I am currently working on an algorithm to compute planetary positions using Kepler's law. As I was testing it against the ephemeride service supplied by https://ssd.jpl.nasa.gov/horizons.cgi, I found the true anomaly to be correct, however the distance was off by 1%, so I wonder if there is something wrong with the distance supplied by the service, or if I computed the distance incorrectly?
The values are concerned with Mercury on Jan 1 2000, 00:00.
To get the orbital elements, you enter the following settings:
Ephemeris type: ELEMENTS
Target body: Mercury
Coordinate origin: 10 (this is the body ID of the sun, which will be the coordinate center)
Time Span: Start=2000-01-01 00:00, Stop=2000-01-01 01:00, Step=1
Table settings: default
Display/output: default
The result shows that on the given time (Jan 1 2000 00:00), the elements was as follows:
true anomaly: 1.751155303115542E+02 (degrees)

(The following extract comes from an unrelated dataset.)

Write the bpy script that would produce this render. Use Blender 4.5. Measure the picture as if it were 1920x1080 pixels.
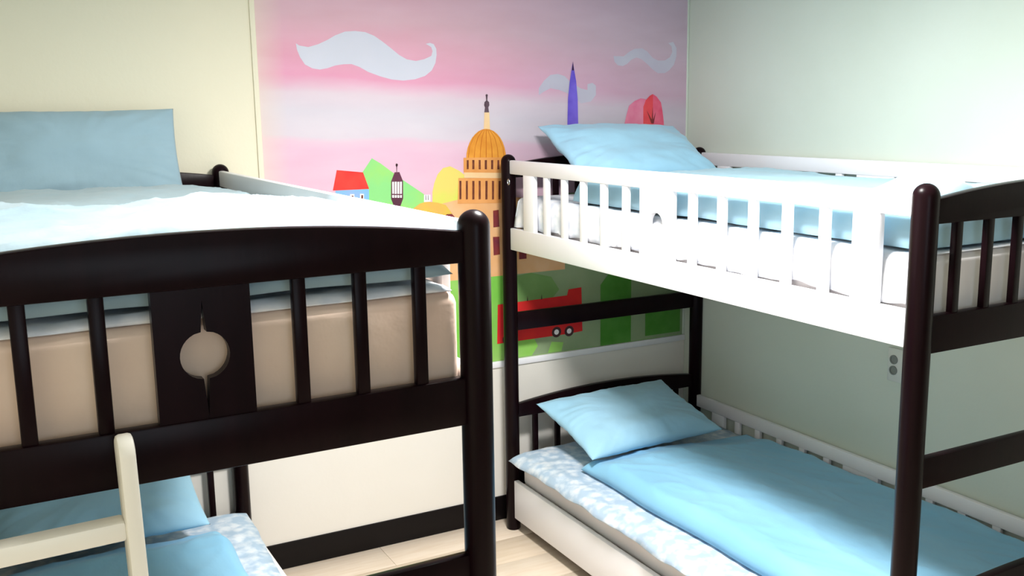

semi-major axis: 3.870982252717257E-01 (AU)
eccentricity: 2.056302512089075E-01
If you use these three values to compute the distance $r$, using the formula $$r=\frac{a(1-e^2)}{1 + e\cdot\cos(v)}$$ where $a$ is the semi-major axis, $e$ is eccentricity and $v$ is true anomaly, you get a result of about 0.466 AU.
But if you instead request the distance from the site by changing ephemeris type from ELEMENTS to VECTORS, you get the distance (as indicated by value RG) to 0.47 AU.
I'm very confounded by this, and I hope someone can shine some light on this mystery.